Frequently Asked Questions
Are free stock images really free for commercial use?
Most of the sites on this list license their photos for commercial use without payment or attribution, though terms vary by site, so it’s worth checking the license page before using an image in paid client work.
What's the difference between CC0 and a standard free license?
CC0 is a public domain dedication, meaning the creator has waived copyright entirely. A standard free license still allows free use but may come with conditions, like a request for credit, even when it isn’t required.
Can I edit free stock images before using them?
Yes. Nearly every site on this list allows cropping, recoloring, and other edits.

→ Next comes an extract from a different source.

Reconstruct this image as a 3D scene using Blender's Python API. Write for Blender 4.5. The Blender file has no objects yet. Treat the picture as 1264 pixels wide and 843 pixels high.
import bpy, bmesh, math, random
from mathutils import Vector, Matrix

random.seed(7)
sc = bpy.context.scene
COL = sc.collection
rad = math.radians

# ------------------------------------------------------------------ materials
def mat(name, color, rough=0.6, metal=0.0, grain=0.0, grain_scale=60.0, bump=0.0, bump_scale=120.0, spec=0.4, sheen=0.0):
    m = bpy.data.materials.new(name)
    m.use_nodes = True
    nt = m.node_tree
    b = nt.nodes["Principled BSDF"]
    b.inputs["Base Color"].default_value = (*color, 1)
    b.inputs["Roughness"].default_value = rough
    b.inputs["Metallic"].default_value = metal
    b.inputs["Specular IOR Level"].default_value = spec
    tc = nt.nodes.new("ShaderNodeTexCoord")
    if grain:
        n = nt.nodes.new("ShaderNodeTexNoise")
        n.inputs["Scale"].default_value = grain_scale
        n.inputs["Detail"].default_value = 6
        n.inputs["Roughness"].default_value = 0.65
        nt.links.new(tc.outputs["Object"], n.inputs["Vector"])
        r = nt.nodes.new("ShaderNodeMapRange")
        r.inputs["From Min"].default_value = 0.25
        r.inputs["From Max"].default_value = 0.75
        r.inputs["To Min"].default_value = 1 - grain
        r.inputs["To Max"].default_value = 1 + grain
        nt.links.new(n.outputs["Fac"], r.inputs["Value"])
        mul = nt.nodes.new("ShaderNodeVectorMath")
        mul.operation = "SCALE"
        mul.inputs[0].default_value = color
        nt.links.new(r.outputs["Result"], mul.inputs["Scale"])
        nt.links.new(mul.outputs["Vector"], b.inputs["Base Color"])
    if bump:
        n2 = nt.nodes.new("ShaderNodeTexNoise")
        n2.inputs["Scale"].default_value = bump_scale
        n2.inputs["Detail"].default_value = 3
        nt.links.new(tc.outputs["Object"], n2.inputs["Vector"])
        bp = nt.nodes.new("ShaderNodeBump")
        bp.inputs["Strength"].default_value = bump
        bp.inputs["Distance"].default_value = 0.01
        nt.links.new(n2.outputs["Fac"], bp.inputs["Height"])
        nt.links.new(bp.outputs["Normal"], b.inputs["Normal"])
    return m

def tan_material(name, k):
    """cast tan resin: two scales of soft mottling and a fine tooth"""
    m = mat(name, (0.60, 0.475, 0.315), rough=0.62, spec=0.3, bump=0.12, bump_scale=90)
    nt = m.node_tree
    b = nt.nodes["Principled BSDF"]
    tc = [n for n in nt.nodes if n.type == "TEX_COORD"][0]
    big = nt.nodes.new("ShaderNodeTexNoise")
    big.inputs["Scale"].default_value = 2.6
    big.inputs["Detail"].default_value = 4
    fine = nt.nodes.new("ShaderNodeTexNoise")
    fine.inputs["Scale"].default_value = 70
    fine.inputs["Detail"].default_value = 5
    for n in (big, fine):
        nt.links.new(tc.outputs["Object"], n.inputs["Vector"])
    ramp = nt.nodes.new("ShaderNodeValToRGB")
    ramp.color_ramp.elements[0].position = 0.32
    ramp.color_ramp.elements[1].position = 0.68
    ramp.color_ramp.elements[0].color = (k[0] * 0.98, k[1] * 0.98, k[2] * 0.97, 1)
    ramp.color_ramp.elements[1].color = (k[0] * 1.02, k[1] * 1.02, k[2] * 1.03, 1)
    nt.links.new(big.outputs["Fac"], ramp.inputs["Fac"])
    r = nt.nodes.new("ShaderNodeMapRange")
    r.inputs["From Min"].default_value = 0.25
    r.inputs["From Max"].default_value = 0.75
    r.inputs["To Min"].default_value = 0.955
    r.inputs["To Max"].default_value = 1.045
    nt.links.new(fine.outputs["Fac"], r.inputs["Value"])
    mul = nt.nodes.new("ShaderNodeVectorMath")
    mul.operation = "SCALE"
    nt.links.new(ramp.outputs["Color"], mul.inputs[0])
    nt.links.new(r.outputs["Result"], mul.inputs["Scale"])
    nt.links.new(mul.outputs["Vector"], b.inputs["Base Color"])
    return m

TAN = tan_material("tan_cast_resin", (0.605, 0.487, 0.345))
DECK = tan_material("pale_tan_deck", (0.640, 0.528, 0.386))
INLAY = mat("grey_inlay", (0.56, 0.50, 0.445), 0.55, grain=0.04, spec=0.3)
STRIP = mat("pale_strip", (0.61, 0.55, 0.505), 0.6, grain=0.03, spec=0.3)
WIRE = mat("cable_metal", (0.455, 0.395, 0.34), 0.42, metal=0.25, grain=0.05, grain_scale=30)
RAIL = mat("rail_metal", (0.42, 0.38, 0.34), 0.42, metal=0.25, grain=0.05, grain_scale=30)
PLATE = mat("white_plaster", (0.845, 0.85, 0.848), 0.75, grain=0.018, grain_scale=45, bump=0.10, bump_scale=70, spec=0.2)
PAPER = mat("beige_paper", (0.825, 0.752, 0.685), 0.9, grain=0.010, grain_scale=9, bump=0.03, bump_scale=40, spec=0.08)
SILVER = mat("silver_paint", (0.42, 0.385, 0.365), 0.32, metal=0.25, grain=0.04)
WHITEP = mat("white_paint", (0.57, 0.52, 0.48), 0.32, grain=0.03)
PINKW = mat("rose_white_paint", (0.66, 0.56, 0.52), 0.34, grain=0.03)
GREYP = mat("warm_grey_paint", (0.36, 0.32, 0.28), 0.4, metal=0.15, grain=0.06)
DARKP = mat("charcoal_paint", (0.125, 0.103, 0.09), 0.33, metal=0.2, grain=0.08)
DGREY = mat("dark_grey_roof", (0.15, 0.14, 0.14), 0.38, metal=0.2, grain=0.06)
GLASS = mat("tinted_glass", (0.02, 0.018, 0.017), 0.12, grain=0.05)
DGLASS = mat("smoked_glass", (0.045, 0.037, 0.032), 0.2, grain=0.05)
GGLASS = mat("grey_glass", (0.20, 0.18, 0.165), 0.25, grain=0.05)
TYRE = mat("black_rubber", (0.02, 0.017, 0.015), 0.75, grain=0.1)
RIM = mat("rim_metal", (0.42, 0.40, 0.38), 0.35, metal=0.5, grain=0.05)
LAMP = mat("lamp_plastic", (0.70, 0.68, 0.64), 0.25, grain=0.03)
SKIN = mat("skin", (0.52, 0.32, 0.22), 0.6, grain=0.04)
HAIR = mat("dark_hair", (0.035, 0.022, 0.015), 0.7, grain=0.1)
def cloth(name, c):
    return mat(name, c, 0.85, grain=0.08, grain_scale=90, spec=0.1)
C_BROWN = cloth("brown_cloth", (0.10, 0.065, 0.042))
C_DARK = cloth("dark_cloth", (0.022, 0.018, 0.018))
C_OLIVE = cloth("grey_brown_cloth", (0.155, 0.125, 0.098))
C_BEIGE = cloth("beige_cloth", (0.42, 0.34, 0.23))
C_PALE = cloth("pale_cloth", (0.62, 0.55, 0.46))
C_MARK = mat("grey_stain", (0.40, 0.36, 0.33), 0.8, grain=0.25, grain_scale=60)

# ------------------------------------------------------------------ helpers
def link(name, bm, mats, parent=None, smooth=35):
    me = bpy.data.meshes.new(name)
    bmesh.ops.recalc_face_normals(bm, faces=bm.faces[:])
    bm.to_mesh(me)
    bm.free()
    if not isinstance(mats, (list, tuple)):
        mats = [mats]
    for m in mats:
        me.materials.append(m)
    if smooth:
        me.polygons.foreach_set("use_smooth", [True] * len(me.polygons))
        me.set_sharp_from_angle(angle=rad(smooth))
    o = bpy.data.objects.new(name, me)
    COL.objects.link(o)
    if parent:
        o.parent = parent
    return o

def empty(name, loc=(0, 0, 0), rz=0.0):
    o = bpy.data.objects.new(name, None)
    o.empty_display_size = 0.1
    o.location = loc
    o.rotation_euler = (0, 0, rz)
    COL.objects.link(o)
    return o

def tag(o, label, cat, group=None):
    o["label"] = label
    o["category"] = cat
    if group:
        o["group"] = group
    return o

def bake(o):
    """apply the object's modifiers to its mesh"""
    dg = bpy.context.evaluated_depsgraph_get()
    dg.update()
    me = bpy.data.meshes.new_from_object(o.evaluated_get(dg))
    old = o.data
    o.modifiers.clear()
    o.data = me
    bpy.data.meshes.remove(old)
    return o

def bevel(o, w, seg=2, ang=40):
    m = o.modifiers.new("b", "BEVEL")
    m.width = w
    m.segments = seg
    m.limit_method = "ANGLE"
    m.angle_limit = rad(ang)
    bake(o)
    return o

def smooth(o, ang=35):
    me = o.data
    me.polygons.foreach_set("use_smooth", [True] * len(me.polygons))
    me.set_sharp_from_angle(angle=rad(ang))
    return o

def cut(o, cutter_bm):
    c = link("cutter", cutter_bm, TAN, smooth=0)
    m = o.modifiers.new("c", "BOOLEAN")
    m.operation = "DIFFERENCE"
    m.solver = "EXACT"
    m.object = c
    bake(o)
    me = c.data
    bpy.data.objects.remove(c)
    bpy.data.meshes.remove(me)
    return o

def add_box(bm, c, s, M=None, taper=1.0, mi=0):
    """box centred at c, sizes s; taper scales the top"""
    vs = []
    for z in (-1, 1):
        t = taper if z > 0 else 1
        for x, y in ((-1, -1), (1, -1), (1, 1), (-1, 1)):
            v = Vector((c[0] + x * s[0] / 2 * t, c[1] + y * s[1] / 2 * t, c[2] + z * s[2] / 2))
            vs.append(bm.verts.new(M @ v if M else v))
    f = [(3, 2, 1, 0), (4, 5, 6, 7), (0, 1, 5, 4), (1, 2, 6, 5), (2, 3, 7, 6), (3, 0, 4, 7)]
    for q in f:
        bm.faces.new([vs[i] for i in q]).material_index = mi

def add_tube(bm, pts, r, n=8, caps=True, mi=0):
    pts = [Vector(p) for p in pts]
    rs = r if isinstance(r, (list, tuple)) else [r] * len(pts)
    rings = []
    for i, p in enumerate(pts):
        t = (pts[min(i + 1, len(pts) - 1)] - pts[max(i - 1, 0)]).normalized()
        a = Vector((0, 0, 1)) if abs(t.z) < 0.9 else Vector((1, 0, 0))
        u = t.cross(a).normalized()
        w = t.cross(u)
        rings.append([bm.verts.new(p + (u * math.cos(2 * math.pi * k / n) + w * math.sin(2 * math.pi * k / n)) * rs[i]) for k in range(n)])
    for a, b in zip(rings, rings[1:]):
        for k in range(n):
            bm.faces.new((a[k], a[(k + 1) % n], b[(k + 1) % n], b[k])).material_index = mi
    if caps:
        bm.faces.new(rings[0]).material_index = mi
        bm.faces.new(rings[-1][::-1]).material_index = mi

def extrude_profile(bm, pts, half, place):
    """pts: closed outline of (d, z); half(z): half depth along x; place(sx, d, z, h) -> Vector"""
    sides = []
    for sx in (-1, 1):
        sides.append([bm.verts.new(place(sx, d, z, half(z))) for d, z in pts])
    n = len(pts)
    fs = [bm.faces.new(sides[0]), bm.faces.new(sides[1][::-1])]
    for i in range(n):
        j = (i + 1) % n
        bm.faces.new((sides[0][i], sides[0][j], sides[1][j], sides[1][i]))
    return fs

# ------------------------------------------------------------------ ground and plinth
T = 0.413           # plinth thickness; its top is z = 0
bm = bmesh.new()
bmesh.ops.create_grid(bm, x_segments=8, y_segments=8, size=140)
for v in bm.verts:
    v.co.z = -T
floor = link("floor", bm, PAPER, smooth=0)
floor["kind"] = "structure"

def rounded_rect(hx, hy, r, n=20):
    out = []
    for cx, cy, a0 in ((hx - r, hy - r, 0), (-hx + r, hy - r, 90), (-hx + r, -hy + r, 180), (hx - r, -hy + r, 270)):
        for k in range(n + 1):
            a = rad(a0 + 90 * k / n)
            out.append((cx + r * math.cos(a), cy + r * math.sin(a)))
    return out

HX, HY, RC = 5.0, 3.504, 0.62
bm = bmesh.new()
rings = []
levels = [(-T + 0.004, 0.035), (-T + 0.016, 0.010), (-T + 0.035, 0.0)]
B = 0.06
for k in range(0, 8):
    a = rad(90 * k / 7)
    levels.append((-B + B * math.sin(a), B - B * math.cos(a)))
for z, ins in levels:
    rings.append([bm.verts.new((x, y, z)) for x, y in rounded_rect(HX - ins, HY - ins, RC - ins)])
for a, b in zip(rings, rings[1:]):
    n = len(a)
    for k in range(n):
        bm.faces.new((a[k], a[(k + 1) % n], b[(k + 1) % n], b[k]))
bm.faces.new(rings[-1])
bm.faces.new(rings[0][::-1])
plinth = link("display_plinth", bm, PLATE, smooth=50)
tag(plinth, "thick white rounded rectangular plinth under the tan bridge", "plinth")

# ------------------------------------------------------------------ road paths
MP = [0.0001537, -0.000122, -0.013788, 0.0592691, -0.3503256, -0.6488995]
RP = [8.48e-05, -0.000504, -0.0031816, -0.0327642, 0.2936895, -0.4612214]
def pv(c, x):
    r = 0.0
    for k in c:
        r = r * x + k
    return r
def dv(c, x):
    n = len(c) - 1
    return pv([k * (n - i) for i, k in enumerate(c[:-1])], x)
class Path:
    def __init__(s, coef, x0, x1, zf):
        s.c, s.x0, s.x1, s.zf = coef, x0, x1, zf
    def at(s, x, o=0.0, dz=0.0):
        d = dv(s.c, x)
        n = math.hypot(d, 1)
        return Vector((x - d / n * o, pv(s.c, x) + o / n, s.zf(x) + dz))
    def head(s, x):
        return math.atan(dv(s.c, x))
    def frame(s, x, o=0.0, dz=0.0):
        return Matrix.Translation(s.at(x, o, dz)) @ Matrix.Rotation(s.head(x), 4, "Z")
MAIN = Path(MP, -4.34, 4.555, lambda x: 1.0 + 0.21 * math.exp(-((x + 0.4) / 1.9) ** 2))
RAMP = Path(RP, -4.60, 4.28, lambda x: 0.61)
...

Editing is actually one of the best ways to make a free stock image feel less generic.
Are Unsplash and Pexels still worth using?
Yes, they’re still solid starting points with huge libraries. Pairing them with smaller, more curated sites like Kaboompics or Gratisography helps your work stand out from the crowd of designers pulling from the same two sources.
Do I need to credit the photographer?
Most sites don’t require attribution, but it’s usually appreciated and a simple way to support the photographers keeping these libraries free.